East West Street: On the Origins of Genocide and Crimes Against Humanity is a 2016 book by Philippe Sands that examines the lives of two Jewishlawyers, Hersch Lauterpacht and Raphael Lemkin, born within three years of each other and students in the same city on the eastern outskirts of Europe, Lviv, who created the legal concepts of crimes against humanity and genocide.[1] It is a memoir and history of the origins of international criminal law in the aftermath of the Second World War.[2][3][4]
Reviews
Daniel Finkelstein in The Times described as "A magnificent book. A work of great brilliance. There is narrative sweep and intellectual grip. Everything that happens is inevitable and yet comes as a surprise. I was moved to anger and to pity. In places I gasped, in places I wept. I wanted to reach the end. I couldn't wait to reach the end. And then when I got there I didn't want to be at the end."[5]
Caroline Moorehead, writing for Literary Review, praised Sands as a "voracious researcher", writing: "it is impossible not to enjoy his exuberant pleasure in what he calls the 'muck of evidence'. No possible fruitful line of enquiry is passed over."[6]
John le Carré called it: "A monumental achievement: profoundly personal, told with love, anger and great precision."[7]

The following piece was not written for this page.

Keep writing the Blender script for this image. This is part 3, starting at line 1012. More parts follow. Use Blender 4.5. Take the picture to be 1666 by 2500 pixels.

Dominic Sandbrook in The Sunday Times wrote: "Supremely gripping. Sands has produced something extraordinary. Written with novelistic skill, its prose effortlessly poised, its tone perfectly judged, his book teems with life, from the bustling streets of Habsburg Lviv to the high drama of the Nuremberg trials. One of the most gripping and powerful books imaginable."[8]